Navraciscs makes three charges: that Western European countries see the East as threat to their hegemonic power; that they have a romantic view of Eastern Europe, conditioned by the image of plucky dissidents fighting the Cold War regime; and that they are actively stemming the free flow of labour from East to West, contravening the basic principles of the EU.

These all contain elements of truth. The trouble is that they also have little to do with the criticisms made of Hungary. How does he answer the criticisms of his government? By speaking in non sequiturs and fatuously claiming that we are all out to get the Hungarian people.

First unrelated issue: in the main, it is not Hungary itself per se that is being criticised, as Navracsics implies; the largely tolerant people of Hungary are not in question, although as the excellent Hungarian writer George Szirtes pointed out in the Guardian recently, the line between Fidesz and the Hungarian state is one that they increasingly blur.

No, it is Hungary’s politicians that are called into question; the deeply unpleasant far right of the Jobbik party, who hold over a tenth of the seats in the country’s parliament; and the more polished and plausible government of the “mainstream” right that is Fidesz. These people prey insidiously on the insecurities and the history of the Hungarian people, to make them feel like outsiders in the European Union, so that they will stand with them and away from liberal values.

Second unrelated issue: Navraciscs cleverly makes common cause with the other countries of Eastern Europe – to side with emigrants from Poland, Romania or Bulgaria who have sometimes been made less than welcome abroad.

His “they’re out to get us” message is therefore useful to feed his countrymen’s paranoia; a good way to get a country to turn in on itself. But Hungary is not being singled out for resentment at its immigrants any more than those other countries.

No, Hungary is being criticised because of its slow slide into single-party authoritarianism; because of Fidesz’ treatment of Jews and Roma (his founding Fidesz colleague Zsolt Bayer, referred to Roma as “animals”); because it has made four anti-Semitic writers part of the secondary school curriculum and handed the state’s top journalism prize to another.

Oh, and this is a good one:

“We, just like our regional partners, have to prove our commitment to democracy every day…”

But you don’t, do you, Mr Navracsics?

In fact, your party is being criticised for precisely the opposite: it is being criticised for tinkering with the constitution, hobbling the Constitutional Court and limiting judicial independence, invariably danger signs for a democracy.

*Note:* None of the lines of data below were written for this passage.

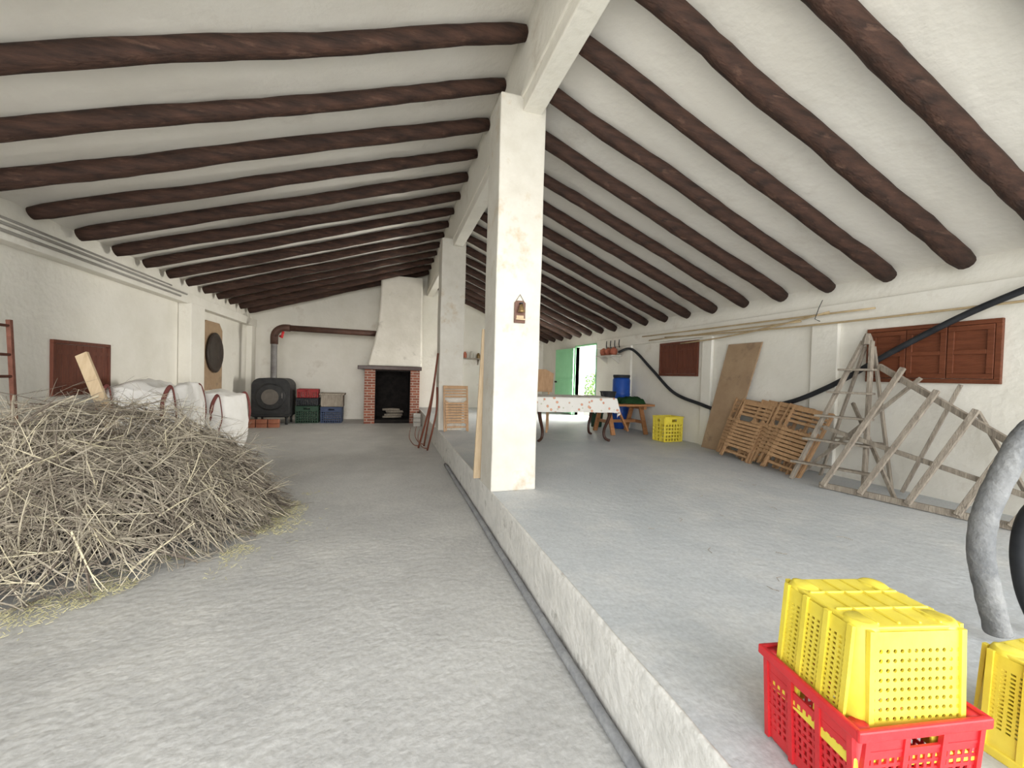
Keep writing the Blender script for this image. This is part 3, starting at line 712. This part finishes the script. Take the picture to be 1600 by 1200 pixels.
def tarpf(u,v):
    a=u*6.2832;r=v;k=1+.2*nz((math.cos(a)*2,math.sin(a)*2,1));x=.29*r*math.cos(a)*k;y=.19*r*math.sin(a)
    return V((3.98+x,6.02+y,.508+.10*(1-r**7)*(1+.35*nz((x*7,y*7,2)))+.016*nz((x*26,y*26,4))))
MB().grid(tarpf,60,24).make('folded_tarp',TARP,smooth=True,label='crumpled dark green tarpaulin lying on the bench',cat='tarpaulin')
def bucket(x,y,z,r,h,m,lab):
    t=thing('bucket',lab,'bucket',(x,y,z))
    MB().lathe([(r*.75,0),(r,h),(r*1.06,h),(r*1.06,h-.015),(r*.96,h-.015),(r*.96,h-.02),(r*.7,.01)],(x,y,z),24).make('body',m,t,smooth=False)
    MB().tube([(x+r*math.cos(a),y-r*.3,z+h-.02+(-.10*math.sin(a))) for a in [i*math.pi/10 for i in range(11)]],.004,6).make('handle',STEEL,t)
bucket(3.56,6.05,.506,.13,.20,BLK,'black plastic bucket standing on the bench')
bucket(3.80,6.85,.004,.13,.30,GRNP,'dark green bucket standing on the floor')
bc=thing('blue_barrel','bright blue plastic barrel standing behind the bench','barrel',(4.17,6.62,0))
MB().lathe([(.15,0),(.16,.03),(.16,.28),(.168,.30),(.16,.32),(.16,.62),(.168,.64),(.16,.66),(.16,.90),(.14,.94)],(4.17,6.62,.004),28).make('body',BLUP,bc,smooth=True)
MB().lathe([(.15,0),(.155,.02),(.155,.05),(.14,.055)],(4.17,6.62,.942),28).make('lid',BLK,bc)
# shelf & pots
sh=thing('wall_shelf','small white wall shelf with brackets','shelf',(4.28,7.25,1.36))
MB().box(4.14,XR-.001,6.95,7.6,1.36,1.385).make('board',PILL,sh,bevel=.003)
for y in (7.05,7.5): MB().prism([(XR-.002,y,1.36),(4.18,y,1.36),(XR-.002,y,1.22)],(0,.02,0)).make('bracket',PILL,sh)
for k,y in enumerate((7.08,7.28,7.47)):
    MB().lathe([(.05,0),(.075,.06),(.07,.10),(.075,.12),(.05,.13),(.015,.16)],(4.26,y,1.386),18).make('clay_pot',TERRA,smooth=True,label='small lidded terracotta pot on the wall shelf',cat='pot',group='pots on the wall shelf')
for k in range(4):
    y=7.0+.16*k;MB().tube([(4.37,y,1.70),(4.33,y,1.69),(4.325,y,1.60),(4.34,y,1.54),(4.36,y+.02,1.56)],.008,6).make('metal_hook',BLK,smooth=True,label='black metal hook on wall above the shelf',cat='hook',group='hooks above the shelf')
# back-wall shelf with jars
s2=thing('wall_shelf','long narrow wooden shelf on the back wall','shelf',(1.9,11.1,1.35))
MB().box(1.35,2.6,10.98,YF-.001,1.35,1.38).make('board',OLDW,s2,bevel=.003)
for x in (1.5,2.4): MB().prism([(x,YF-.002,1.35),(x,11.0,1.35),(x,YF-.002,1.2)],(.02,0,0)).make('bracket',OLDW,s2)
for k in range(6):
    x=1.45+.19*k;h=U(.12,.2)
    MB().lathe([(.045,0),(.05,.02),(.05,h*.7),(.03,h*.85),(.03,h)],(x,11.08,1.381),14).make('jar',[TERRA,PILL,BRASS][k%3],smooth=True,label='small %s jar on the back shelf'%['reddish clay','white ceramic','amber glass'][k%3],cat='jar',group='jars on the back shelf')
# twig bits on raised floor
for k in range(14):
    x,y=U(1.3,3.4),U(1.2,3.2);a=U(0,6);l=U(.02,.05)
    MB().tube([(x,y,.007),(x+l*math.cos(a),y+l*math.sin(a),.009),(x+l*1.6*math.cos(a+.4),y+l*1.6*math.sin(a+.4),.007)],.0015,5).make('twig_scrap',OLDW,label='tiny dry twig scrap lying on bare concrete',cat='twig',group='twig scraps on the floor')

# ---------------------------------------------------------------- light
w=bpy.data.worlds.new('World');bpy.context.scene.world=w;w.use_nodes=True
bg=w.node_tree.nodes['Background'];bg.inputs[0].default_value=(.88,.94,1,1);bg.inputs[1].default_value=3.5
def area(name,loc,rot,sx_,sy_,e,c):
    l=bpy.data.lights.new(name,'AREA');l.shape='RECTANGLE';l.size=sx_;l.size_y=sy_;l.energy=e;l.color=c
    o=bpy.data.objects.new(name,l);o.location=loc;o.rotation_euler=rot;col.objects.link(o)
area('entrance_daylight',(.0,-3.0,1.0),(math.radians(97),0,0),8,2.6,240,(1,.98,.95))
area('door_daylight',(5.7,8.5,1.0),(math.radians(92),0,math.radians(90)),1.8,2,560,(1,.97,.90))
sl=bpy.data.lights.new('added_fill_sun','SUN');sl.energy=2.1;sl.angle=math.radians(34);sl.color=(1,.95,.87)  # added sun lamp, even fill for the far room; no direct sun enters
so=bpy.data.objects.new('added_fill_sun',sl);so.rotation_euler=V((-.12,1,-.05)).to_track_quat('-Z','Y').to_euler();so.location=(0,-5,3);col.objects.link(so)
# ---------------------------------------------------------------- camera
f,yw,pt,rl=631.466,.298,.020,.028
F=V((math.sin(yw)*math.cos(pt),math.cos(yw)*math.cos(pt),-math.sin(pt)))
R0=V((math.cos(yw),-math.sin(yw),0));U0=R0.cross(F)
Rt=R0*math.cos(rl)+U0*math.sin(rl);Up=-R0*math.sin(rl)+U0*math.cos(rl)
cd=bpy.data.cameras.new('camera');cam=bpy.data.objects.new('camera',cd);col.objects.link(cam)
cd.sensor_width=36;cd.lens=f/1600*36;cd.clip_start=.05
M=Matrix((Rt,Up,-F)).transposed().to_4x4();M.translation=V((0,0,CZ));cam.matrix_world=M
bpy.context.scene.camera=cam
# ---------------------------------------------------------------- bring everything to real size
for me in bpy.data.meshes: me.transform(Matrix.Scale(S,4))
for o in col.objects:
    o.location=o.location*S
    for md in o.modifiers:
        if md.type=='BEVEL': md.width*=S
for l in bpy.data.lights:
    if l.type=='AREA': l.size*=S;l.size_y*=S;l.energy*=S*S
try: bpy.context.scene.view_settings.view_transform='Standard'
except Exception: pass
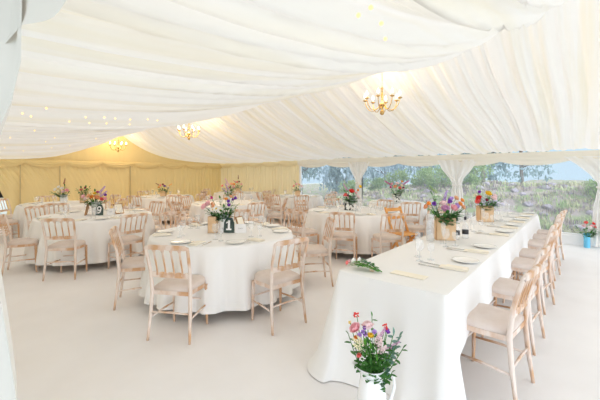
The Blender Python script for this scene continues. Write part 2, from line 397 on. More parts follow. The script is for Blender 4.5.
for x, y, h, rx, k, l in (
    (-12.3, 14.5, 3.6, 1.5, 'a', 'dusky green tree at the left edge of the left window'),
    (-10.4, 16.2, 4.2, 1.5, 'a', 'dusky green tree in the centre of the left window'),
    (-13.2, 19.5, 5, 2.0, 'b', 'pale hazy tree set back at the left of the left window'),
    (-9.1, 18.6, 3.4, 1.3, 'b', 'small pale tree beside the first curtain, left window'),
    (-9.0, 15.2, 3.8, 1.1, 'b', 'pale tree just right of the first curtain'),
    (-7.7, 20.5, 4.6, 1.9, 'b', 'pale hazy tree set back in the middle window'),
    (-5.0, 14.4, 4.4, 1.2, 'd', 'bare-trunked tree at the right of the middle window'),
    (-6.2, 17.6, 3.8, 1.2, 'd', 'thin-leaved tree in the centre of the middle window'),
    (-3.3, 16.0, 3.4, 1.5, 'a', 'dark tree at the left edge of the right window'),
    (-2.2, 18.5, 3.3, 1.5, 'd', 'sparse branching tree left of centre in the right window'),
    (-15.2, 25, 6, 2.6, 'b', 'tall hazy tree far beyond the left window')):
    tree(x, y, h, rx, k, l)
for x, y, s, k, l in ((-4.0, 12.7, .62, 'c', 'round green bush low in front of the second curtain outdoors'), (-4.9, 13.3, .5, 'c', 'green bush on the bank at the right of the middle window'),
    (-6.2, 13.8, .55, 'c', 'green bush on the bank at the centre of the middle window'), (-3.0, 13.3, .6, 'c', 'leafy bush at the left side of the right window'),
    (1.0, 14.6, .4, 'c', 'yellow-green bush on top of the bank at far right'), (.3, 12.4, .4, 'c', 'low scrubby bush on the bank by the right curtain'),
    (-8.6, 13.6, .5, 'c', 'low green bush at the right of the left window'), (-7.5, 14.2, .5, 'c', 'green bush at the left of the middle window')):
    t = thing('bush', l, 'bush', (x, y, bank(x, y)), rnd.uniform(0, 6))
    b = NB()
    for k_ in range(6): tube(b, [(0, 0, -.05), (.25*math.cos(k_)*s, .25*math.sin(k_)*s, .4*s), (.5*math.cos(k_)*s, .5*math.sin(k_)*s, .8*s)], .01, 5)
    obj('branches', mesh(b, 'branches', M['bark']), t); obj('foliage', fol[k][int(s*100) % 2], t, (0, 0, s*.55), (0, 0, x), (s, s, s))
# the black case seen through the gap at the far left
t = thing('service_table', 'pale service table seen through the gap at the far left', 'table', (-13.45, 1.7, 0))
b = NB(); box(b, -.3, .3, -.5, .5, .74, .78, .004); obj('tabletop', mesh(b, 'tabletop', M['white_paint'], False), t)
for sx in (-1, 1):
    for sy in (-1, 1): b = NB(); tube(b, [(.25*sx, .45*sy, 0), (.25*sx, .45*sy, .74)], .02); obj('leg', mesh(b, 'leg', M['pole_white']), t)
t = thing('equipment_case', 'black equipment case on the service table at far left', 'case', (-13.45, 1.68, .78))
b = NB(); box(b, -.2, .2, -.3, .3, 0, .36, .03); obj('body', mesh(b, 'body', M['black'], False), t)
b = NB(); tube(b, [(.2, -.1, .22), (.25, -.09, .24), (.25, .09, .24), (.2, .1, .22)], .012); obj('handle', mesh(b, 'handle', M['steel']), t)
b = NB(); box(b, .2, .206, -.28, .28, .28, .30); obj('trim_strip', mesh(b, 'trim_strip', M['steel'], False), t)

# ---------------------------------------------------------------- chairs
def seat_outline(s=1, n=6):
    pts = [(-.178, -.185), (.178, -.185)]
    for k in range(n+1):
        a = -PI*.06+(PI*.5+PI*.06)*k/n
        pts.append((.205-.12+.12*math.cos(a), .195-.14+.14*math.sin(a)))
    for k in range(n+1):
        a = PI*.5+(PI*.56)*k/n
        pts.append((-.205+.12+.12*math.cos(a), .195-.14+.14*math.sin(a)))
    return [(x*s, y*s) for x, y in pts]
CH = {}
b = NB(); prism(b, seat_outline(1.0), .412, .448); CH['seat_frame'] = sharp(mesh(b, 'seat_frame', M['limewash']))
b = NB(); o0 = seat_outline(.985); rings = []
for s, z in ((1, .449), (1.012, .462), (1.0, .482), (.93, .496), (.72, .504), (.4, .507)):
    rings.append([b.verts.new((x*s, y*s, z)) for x, y in o0])
for a, c in zip(rings, rings[1:]):
    for k in range(len(a)): b.faces.new((a[k], a[(k+1) % len(a)], c[(k+1) % len(a)], c[k]))
b.faces.new(rings[-1]); CH['seat_pad'] = mesh(b, 'seat_pad', M['pad'])
def post_y(z): return interp(z, [0, .25, .45, .65, .89], [-.232, -.20, -.185, -.208, -.275])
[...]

Fidesz, essentially, echoes the neo-fascists of Jobbik, just a little less stridently; twisting proud Hungarian nationalism into something less wholesome. As Szirtes commented on Twitter last weekend:

It doesn’t take much skill to open the wounds of a nation that is deeply sentimental about its – quite genuine – wounds.

It doesn’t indeed. But it is a dangerous game, which will likely end in tears; no-one should be fooled by these people, above all on the left.

In truth, people are already referring to Hungary as a one-party state. And in countries with a relatively short history of democracy, that is a very short distance from a no-party state.